Celle qui onques ne vous vit
Et qui vous aime loiaument,
De tout ſon cuer vous fait preſent.

Guillaume trouva le rondeau charmant, & ce qu’il venoit d’apprendre de l’aimable auteur n’étoit pas fait pour l’empêcher de répondre par un autre rondeau que Henry ſe chargea de rapporter à la demoiſelle.

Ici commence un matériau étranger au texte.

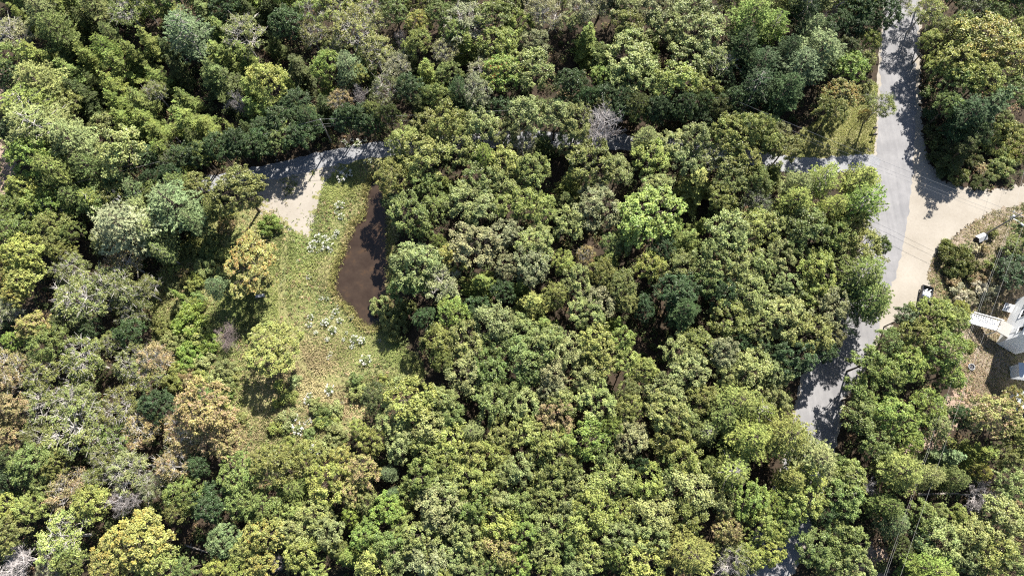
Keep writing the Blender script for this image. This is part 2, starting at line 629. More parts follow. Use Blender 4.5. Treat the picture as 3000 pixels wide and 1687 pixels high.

Telle fut l’origine, tels les commencemens de la correſpondance qui devoit occuper une ſi grande place dans le poëme que nous publions aujourd’hui. Chaque lettre accrut l’enivrement du vieux poëte & la paſſion de ſa jeune amie. Guillaume ne manquoit pas de lui envoyer ſes nouveaux chants, ſes nouvelles balades ; de ſon côté, la demoiſelle rimoit & le prioit de corriger ſes vers. Comme elle étoit alors bien éloignée de prévoir où cette liaiſon poétique l’entraîneroit, elle ne faiſoit aucun myſtère à ſes amis, à ceux qu’elle appeloit ſon frère & ſa ſœur,[1] de ſon amoureux commerce avec le célèbre poëte ; elle en tiroit plutôt une véritable gloire & vouloit que ſon bonheur fut envié de toutes ſes compagnes. Plus tard elle eut ſoin de tenir ſecrète

  1. Jean de Conflans II, né du premier mariage de Jean Ier de Conflans avec Iſabelle de Lor : il venoit alors d’épouſer Magdelaine de Hornes ; il n’étoit donc en réalité que frère d’alliance de la demoiſelle d’Armentières.